SHORT TASK -> Transcribe the listing word for word.

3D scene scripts
:::

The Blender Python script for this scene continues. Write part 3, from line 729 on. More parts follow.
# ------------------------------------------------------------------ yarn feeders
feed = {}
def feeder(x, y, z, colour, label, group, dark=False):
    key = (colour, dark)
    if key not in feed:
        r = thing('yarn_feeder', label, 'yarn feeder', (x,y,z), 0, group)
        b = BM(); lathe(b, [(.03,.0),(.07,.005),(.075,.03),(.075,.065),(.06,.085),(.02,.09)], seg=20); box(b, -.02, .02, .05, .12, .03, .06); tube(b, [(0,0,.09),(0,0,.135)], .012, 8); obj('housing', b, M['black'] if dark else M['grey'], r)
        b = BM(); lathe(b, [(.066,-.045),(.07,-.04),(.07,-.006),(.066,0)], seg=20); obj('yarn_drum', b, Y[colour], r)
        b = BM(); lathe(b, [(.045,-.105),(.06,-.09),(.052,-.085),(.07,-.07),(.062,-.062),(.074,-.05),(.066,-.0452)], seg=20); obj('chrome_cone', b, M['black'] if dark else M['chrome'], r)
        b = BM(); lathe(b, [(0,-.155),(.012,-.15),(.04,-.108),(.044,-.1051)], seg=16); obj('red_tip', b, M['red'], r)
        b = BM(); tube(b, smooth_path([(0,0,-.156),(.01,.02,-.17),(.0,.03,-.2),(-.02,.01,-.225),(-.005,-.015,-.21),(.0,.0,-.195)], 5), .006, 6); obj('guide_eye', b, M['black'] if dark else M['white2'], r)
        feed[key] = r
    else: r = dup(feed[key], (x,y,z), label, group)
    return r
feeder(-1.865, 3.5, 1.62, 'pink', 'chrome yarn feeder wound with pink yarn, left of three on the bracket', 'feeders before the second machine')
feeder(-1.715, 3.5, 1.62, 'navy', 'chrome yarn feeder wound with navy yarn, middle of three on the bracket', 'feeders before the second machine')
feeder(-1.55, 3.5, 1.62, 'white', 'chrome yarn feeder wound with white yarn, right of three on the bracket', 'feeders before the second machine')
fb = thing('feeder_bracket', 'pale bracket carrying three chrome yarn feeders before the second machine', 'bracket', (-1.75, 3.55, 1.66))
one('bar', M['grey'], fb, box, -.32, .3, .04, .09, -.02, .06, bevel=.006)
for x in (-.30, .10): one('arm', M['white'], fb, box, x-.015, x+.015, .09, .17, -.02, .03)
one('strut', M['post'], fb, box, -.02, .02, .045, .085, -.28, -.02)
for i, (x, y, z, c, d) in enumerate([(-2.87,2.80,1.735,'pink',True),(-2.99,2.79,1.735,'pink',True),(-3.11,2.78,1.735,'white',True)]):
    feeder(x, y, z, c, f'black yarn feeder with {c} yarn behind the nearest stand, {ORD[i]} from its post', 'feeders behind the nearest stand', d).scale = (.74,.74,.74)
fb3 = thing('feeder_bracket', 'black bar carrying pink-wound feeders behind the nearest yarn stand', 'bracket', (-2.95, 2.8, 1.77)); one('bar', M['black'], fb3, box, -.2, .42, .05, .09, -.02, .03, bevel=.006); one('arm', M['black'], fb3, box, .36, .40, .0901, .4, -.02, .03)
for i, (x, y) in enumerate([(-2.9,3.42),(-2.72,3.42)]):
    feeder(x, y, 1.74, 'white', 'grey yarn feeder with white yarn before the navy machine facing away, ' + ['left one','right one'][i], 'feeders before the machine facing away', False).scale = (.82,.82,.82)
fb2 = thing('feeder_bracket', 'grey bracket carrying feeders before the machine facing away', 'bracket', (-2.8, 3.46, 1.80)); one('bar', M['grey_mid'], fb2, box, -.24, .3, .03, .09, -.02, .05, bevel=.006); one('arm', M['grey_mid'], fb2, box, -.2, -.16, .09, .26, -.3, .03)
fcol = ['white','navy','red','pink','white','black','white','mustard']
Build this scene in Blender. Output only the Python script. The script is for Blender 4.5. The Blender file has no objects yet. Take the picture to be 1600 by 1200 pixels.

:::

COMPLETE OUTPUT ->
The Blender Python script for this scene continues. Write part 3, from line 729 on. More parts follow.
# ------------------------------------------------------------------ yarn feeders
feed = {}
def feeder(x, y, z, colour, label, group, dark=False):
    key = (colour, dark)
    if key not in feed:
        r = thing('yarn_feeder', label, 'yarn feeder', (x,y,z), 0, group)
        b = BM(); lathe(b, [(.03,.0),(.07,.005),(.075,.03),(.075,.065),(.06,.085),(.02,.09)], seg=20); box(b, -.02, .02, .05, .12, .03, .06); tube(b, [(0,0,.09),(0,0,.135)], .012, 8); obj('housing', b, M['black'] if dark else M['grey'], r)
        b = BM(); lathe(b, [(.066,-.045),(.07,-.04),(.07,-.006),(.066,0)], seg=20); obj('yarn_drum', b, Y[colour], r)
        b = BM(); lathe(b, [(.045,-.105),(.06,-.09),(.052,-.085),(.07,-.07),(.062,-.062),(.074,-.05),(.066,-.0452)], seg=20); obj('chrome_cone', b, M['black'] if dark else M['chrome'], r)
        b = BM(); lathe(b, [(0,-.155),(.012,-.15),(.04,-.108),(.044,-.1051)], seg=16); obj('red_tip', b, M['red'], r)
        b = BM(); tube(b, smooth_path([(0,0,-.156),(.01,.02,-.17),(.0,.03,-.2),(-.02,.01,-.225),(-.005,-.015,-.21),(.0,.0,-.195)], 5), .006, 6); obj('guide_eye', b, M['black'] if dark else M['white2'], r)
        feed[key] = r
    else: r = dup(feed[key], (x,y,z), label, group)
    return r
feeder(-1.865, 3.5, 1.62, 'pink', 'chrome yarn feeder wound with pink yarn, left of three on the bracket', 'feeders before the second machine')
feeder(-1.715, 3.5, 1.62, 'navy', 'chrome yarn feeder wound with navy yarn, middle of three on the bracket', 'feeders before the second machine')
feeder(-1.55, 3.5, 1.62, 'white', 'chrome yarn feeder wound with white yarn, right of three on the bracket', 'feeders before the second machine')
fb = thing('feeder_bracket', 'pale bracket carrying three chrome yarn feeders before the second machine', 'bracket', (-1.75, 3.55, 1.66))
one('bar', M['grey'], fb, box, -.32, .3, .04, .09, -.02, .06, bevel=.006)
for x in (-.30, .10): one('arm', M['white'], fb, box, x-.015, x+.015, .09, .17, -.02, .03)
one('strut', M['post'], fb, box, -.02, .02, .045, .085, -.28, -.02)
for i, (x, y, z, c, d) in enumerate([(-2.87,2.80,1.735,'pink',True),(-2.99,2.79,1.735,'pink',True),(-3.11,2.78,1.735,'white',True)]):
    feeder(x, y, z, c, f'black yarn feeder with {c} yarn behind the nearest stand, {ORD[i]} from its post', 'feeders behind the nearest stand', d).scale = (.74,.74,.74)
fb3 = thing('feeder_bracket', 'black bar carrying pink-wound feeders behind the nearest yarn stand', 'bracket', (-2.95, 2.8, 1.77)); one('bar', M['black'], fb3, box, -.2, .42, .05, .09, -.02, .03, bevel=.006); one('arm', M['black'], fb3, box, .36, .40, .0901, .4, -.02, .03)
for i, (x, y) in enumerate([(-2.9,3.42),(-2.72,3.42)]):
    feeder(x, y, 1.74, 'white', 'grey yarn feeder with white yarn before the navy machine facing away, ' + ['left one','right one'][i], 'feeders before the machine facing away', False).scale = (.82,.82,.82)
fb2 = thing('feeder_bracket', 'grey bracket carrying feeders before the machine facing away', 'bracket', (-2.8, 3.46, 1.80)); one('bar', M['grey_mid'], fb2, box, -.24, .3, .03, .09, -.02, .05, bevel=.006); one('arm', M['grey_mid'], fb2, box, -.2, -.16, .09, .26, -.3, .03)
fcol = ['white','navy','red','pink','white','black','white','mustard']
Build this scene in Blender. Output only the Python script. The script is for Blender 4.5. The Blender file has no objects yet. Take the picture to be 1600 by 1200 pixels.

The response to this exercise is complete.